We need rehearsal to arrive at where we desire to go; especially when we are in a fog of despair, neediness, or loss. The habit of prayer, talking to God honestly, confession of sin, receiving restoration, reading scripture, worship, going to church is a well traveled road that allows us to find our way when the fog comes. And the fog will come from time to time. When we are in the soup of these murky, misty, moments, we instinctively know the road is there because we have been walking out this journey on the road many times. The road is there. We can keep going. We can poke our way along to God even if we share the despair of Jesus who could not "see" on the cross for a time: "Father, why have you forsaken me...?" He went on to the destination though confused momentarily by pain and a loss of connection to His Beloved. The road was there. He stuck it out.

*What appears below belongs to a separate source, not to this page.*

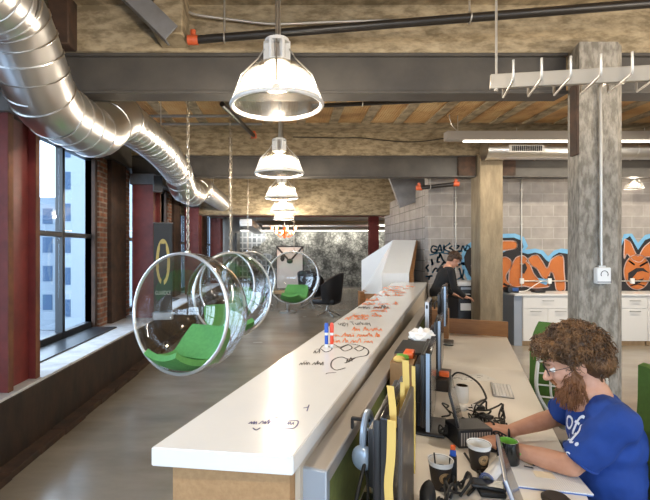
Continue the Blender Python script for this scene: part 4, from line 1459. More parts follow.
# printer on a dark stand
t = thing('stand', 'dark stand under the printer, left of the tan column', 'stand', (2.93, 7.262, 0))
MB().b2((0, 0, 0.0), (0.62, 0.52, 0.80), 0.01).build('body', 'black', t)
MB().b2((0.03, -0.02, 0.60), (0.30, 0.0, 0.72), 0.004).build('drawer', 'white', t)
t = thing('printer', 'white printer with a dark front, beside the standing man', 'printer', (2.93, 7.262, 0.80))
MB().b2((0, 0.0, 0), (0.56, 0.46, 0.27), 0.03, 3).build('body', 'black', t)
MB().b2((-0.005, -0.005, 0.205), (0.565, 0.465, 0.285), 0.02, 2).build('lid', 'white_gloss', t)
MB().b2((0.02, -0.06, 0.07), (0.18, 0.0, 0.085), 0.004).build('paper_tray', 'white', t)
MB().b2((0.04, -0.012, 0.15), (0.3, 0.0, 0.19), 0.004).build('panel', 'alu_blue', t)

# ================================================================== GRAFFITI
YG = 7.797
def gpoly(mb, pts, lay):
    """a sprayed shape on the wall; lay stacks later coats over earlier ones"""
    P_ = [pt(x_, y_, YG) for x_, y_ in pts]
    mb.prism([(p.x, p.z) for p in P_], lambda u, v, d: (u, d, v), YG - 0.0012 * lay, YG + 0.002)
def gline(mb, pts, w, lay, closed=False, n=6):
    P_ = [pt(x_, y_, YG) for x_, y_ in pts]
    if closed:
        P_ = P_ + [P_[0]]
    P_ = bez(P_, n) if n > 1 else P_
    for p, q_ in zip(P_, P_[1:]):
        d = q_ - p
        if d.length < 1e-6:
            continue
        nn = Vector((-d.z, 0, d.x)).normalized() * w / 2
        e = d.normalized() * w * 0.35
        mb.prism([(v.x, v.z) for v in (p - e + nn, q_ + e + nn, q_ + e - nn, p - e - nn)], lambda u, v, dd: (u, dd, v), YG - 0.0012 * lay, YG + 0.002)
t = thing('graffiti', 'orange, black and blue graffiti letters sprayed on the block wall', 'graffiti')
def glayer(name, m_, shapes, lines, lay):
    mb = MB()
    for s_ in shapes:
        gpoly(mb, s_, lay)
    for pts, w, cl in lines:
        gline(mb, pts, w, lay, cl)
    mb.build(name, m_, t)
blk = [[(500, 254), (508, 250), (503, 248), (500, 238), (514, 237.5), (522, 241), (523.5, 247), (520, 252), (528, 254), (535, 252.5), (541, 254), (546, 260), (549, 262), (553, 256), (559, 252.5), (566, 253.5), (573, 255), (580, 270), (590, 260), (600, 256), (612, 258), (620, 250), (624, 240), (630, 236), (638, 250), (645, 240), (656, 236), (656, 291), (566, 292), (552, 293), (540, 291), (520, 292), (505, 300), (500, 298)],
       [(473, 246), (467, 250), (464, 257), (465, 266), (470, 276), (477, 285), (500, 296), (500, 246), (486, 240)]]
blue = [[(496, 256), (498, 234), (515, 233.5), (524, 237), (528, 246), (525, 250), (535, 248.5), (543, 250.5), (548, 256.5), (554, 250.5), (562, 248.5), (574, 250.5), (582, 264), (592, 255), (604, 252), (614, 254), (620, 246), (624, 234), (632, 233.5), (638, 243), (645, 235), (657, 232), (657, 293), (566, 296), (530, 295), (512, 304), (497, 305)],
        [(471, 242), (464, 247), (461, 256), (462, 268), (467, 279), (476, 290), (500, 300), (500, 236), (484, 236)]]
glayer('blue_halo', 'g_blue', blue, [], 1)
glayer('black_outline', 'g_black', blk, [], 2)
bar = [(500, 241), (513, 241), (517, 243.5), (516, 248), (511, 249.5), (500, 250)]
ess = [(500, 258), (506, 257), (511, 261), (511, 267), (506, 275), (507, 281), (512, 287), (500, 288)]
aa = [(509, 272), (513, 262), (517, 257), (524, 256), (529, 262), (534, 274), (541, 281), (549, 284), (547, 287), (534, 288), (524, 286), (514, 287), (509, 283)]
em_ = [(526, 261), (531, 256.5), (537, 255), (542, 261), (547, 268), (551, 260), (558, 255.5), (563, 257), (564, 272), (565, 289), (560, 291.5), (556, 289), (554, 277), (551, 272), (547, 279), (542, 277), (537, 269), (532, 266)]
left_ = [(477, 256), (472, 262), (472, 270), (477, 279), (488, 288), (500, 290), (500, 250), (486, 250)]
mid = [(578, 262), (590, 268), (598, 262), (608, 262), (616, 268), (614, 286), (600, 288), (586, 286)]
arms = [(624.5, 239), (630, 242), (634, 250), (638, 256), (645, 246), (656, 240), (656, 256), (646, 257), (640, 262), (633, 260), (627, 254), (624, 258)]
face = [(637 + 13.3 * math.sin(k * PI / 14), 272 - 17.5 * math.cos(k * PI / 14)) for k in range(28)]
wings = [(656, 262), (656, 288), (651, 286), (652, 272)]
glayer('orange_fill', 'g_orange', [bar, ess, aa, em_, left_, mid, arms, wings], [], 3)
glayer('orange_round_shape', 'g_orange', [face], [], 4)
glayer('pale_highlight', 'g_pink', [], [(bar, 0.018, True), (ess, 0.016, True), (aa, 0.016, True), (em_, 0.018, True), (arms, 0.016, True), (left_, 0.016, True), (face[::2], 0.016, True)], 5)
glayer('dark_detail', 'g_black', [[(521, 266), (525, 263), (527, 268), (524, 274), (521, 272)], [(548, 276), (555, 279), (553, 282), (546, 281)],
       [(628, 273), (636, 268), (643, 268), (649, 273), (642, 271), (637, 272), (632, 278), (637, 280), (644, 278), (640, 283), (632, 284), (628, 280)]],
       [([(629, 261), (634, 264.5)], 0.03, False), ([(640, 266), (647, 262)], 0.03, False), ([(630, 286), (637, 284), (644, 286)], 0.02, False)], 6)
glayer('blue_fill', 'g_blue', [[(538, 278), (550, 280), (546, 285), (540, 283)]], [], 7)
# teal tag writing left of the tan column
tl = []
def stroke(pts, w=0.024):
    tl.append((pts, w, False))
stroke([(437, 247), (433, 246), (431, 249), (432, 252), (436, 252), (436, 249.5), (434, 249.5)])
stroke([(437, 252), (440, 245), (442, 252)]); stroke([(438, 250), (442, 250)])
stroke([(444, 245), (443.5, 252)]); stroke([(449, 244), (444, 248.5), (450, 252)])
stroke([(452, 246), (449.5, 248), (453, 250), (451, 252.5)])
stroke([(430, 255), (440, 252.8), (452, 254), (462, 251)])
stroke([(455, 246), (459, 246), (455, 251), (460, 251)])
stroke([(461, 251), (463, 246), (465, 251)]); stroke([(467, 246), (465.5, 250), (468.5, 251), (469.5, 247), (467, 245)])
stroke([(456, 243.5), (456.2, 244.3)]); stroke([(449.5, 243), (450, 244)])
for cx, cy, s_ in ((433, 262, 1.1), (439, 261, 1.2), (430, 269, 1), (436, 270, 1), (443, 263, 0.9), (455, 268, 1.2), (460, 274, 1.2), (463, 266, 1), (457, 280, 1.1), (466, 280, 1.2), (469, 272, 0.8), (430, 278, 1), (441, 257, 0.8)):
    stroke([(cx + rr.uniform(-4, 4) * s_, cy + rr.uniform(-4, 4) * s_) for _ in range(4)], 0.03)
mb = MB()
for pts, w, cl in tl:
    gline(mb, pts, w, 1, cl)
tag(mb.build('graffiti_tag', 'g_teal'), 'thin teal handstyle tags sprayed on the block wall behind the standing man', 'graffiti')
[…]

We, too, can picture our individual journey along our road and the destination because of familiarity with the way, even if we cannot see it. We pray in a solitary place and keep going. We keep choosing the right path because we know it is best for us through experience. Just as Jesus did at Gethsemane, we may have friends, yet feel alone, may know a destiny, but it does not flow the way we think it might; we may have a vague sense of getting lost as we are going, yet we have a path under us. It is there. He is there. His plans are good. There is a plan for each; keep moving. There is a road under us that we know by the traveling, even if we have a hard time seeing it.